Libyan strongman Muammar Gaddafi has succeeded in roiling political waters in Rome with apparently contradictory statements linked to an anti-Italian riot last month.
In the first reported instalment of the statement to the Libyan People's Assembly Thursday, Gaddafi said an attack on the Italian consulate in Benghazi had little to do with anti-Islamic cartoons printed in Denmark.
Gaddafi claimed the protests were, on the other hand, in support of Libyan demands for reparations for the colonial period.
This immediately spurred the Northern League to demand an apology from political allies and foes who forced League minister Roberto Calderoli out for wearing a T-shirt bearing the Danish cartoons.
The League claimed Gaddafi's statement proved their view that Calderoli's action had not stoked anti-Italian sentiment in Libya, producing the attack in which 14 Libyans died in police fire.
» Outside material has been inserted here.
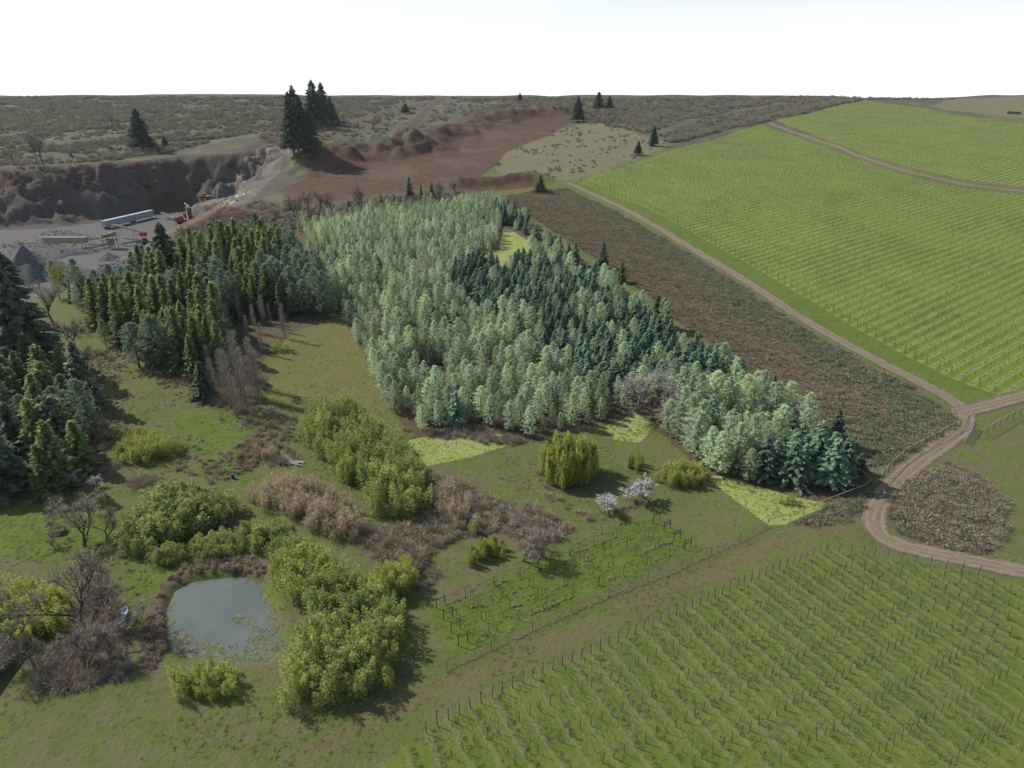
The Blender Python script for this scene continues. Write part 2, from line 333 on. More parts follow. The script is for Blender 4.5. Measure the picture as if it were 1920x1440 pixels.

However, in the full transcript of Gheddafi's speech, made available by Libyan state news on Friday, the president described Calderoli as "a Fascist minister who used racist, colonialist, retrograde and crusader-like language."
As a result, the League quickly switched from broadsides against Calderoli's allegedly unustified detractors in Italy and levelled its guns squarely at Gaddafi. "He's looking at himself in the mirror, talking about
Fascist and retrograde," a leading League MP told Italian TV.
Calderoli himself stopped demanding apologies from erstwhile allies and said Gheddafi should say sorry. "It's an honour to be insulted by someone like him," the former Reforms Minister said. Meanwhile, Foreign Minister Gianfranco Fini - one of the first last month to say Calderoli had to go - said people were making too much fuss about a speech designed for domestic consumption.
Downplaying the Libyan firebrand's warning that Italy can expect more attacks if reparations are not forthcoming, Fini noted that Italian-Libyan talks have been proceeding on and off for years on the question of mutual compensation - for the colonial period on the one hand and, on the other, the suffering of Italians ejected by Gaddafi a year after his 1969 coup.
Fini said Rome's position had been restated by the cabinet on February 23: to resolve all questions regarding
the colonial period, "with highly significant measures", in exchange for an end to discrimination of Italian refugees who lost livelihoods and property.
The exiles have only once allowed back to visit the places they grew up in, during a recent high point in
fluctuating relations between the two countries. Fini also said that economic and contractual disputes
needed to be worked out in a satisfactory way. Resolving disputes, Fini observed, "must be a reciprocal
effort and the words spoken by Colonel Gaddafi in no way go in this direction".
Gaddafi's reiterated claim for reparations upset MP Alessandra Mussolini, grand-daughter of Il Duce, who said Italy "brought trains, roads and proper administration" to a people who "were still riding around on camels."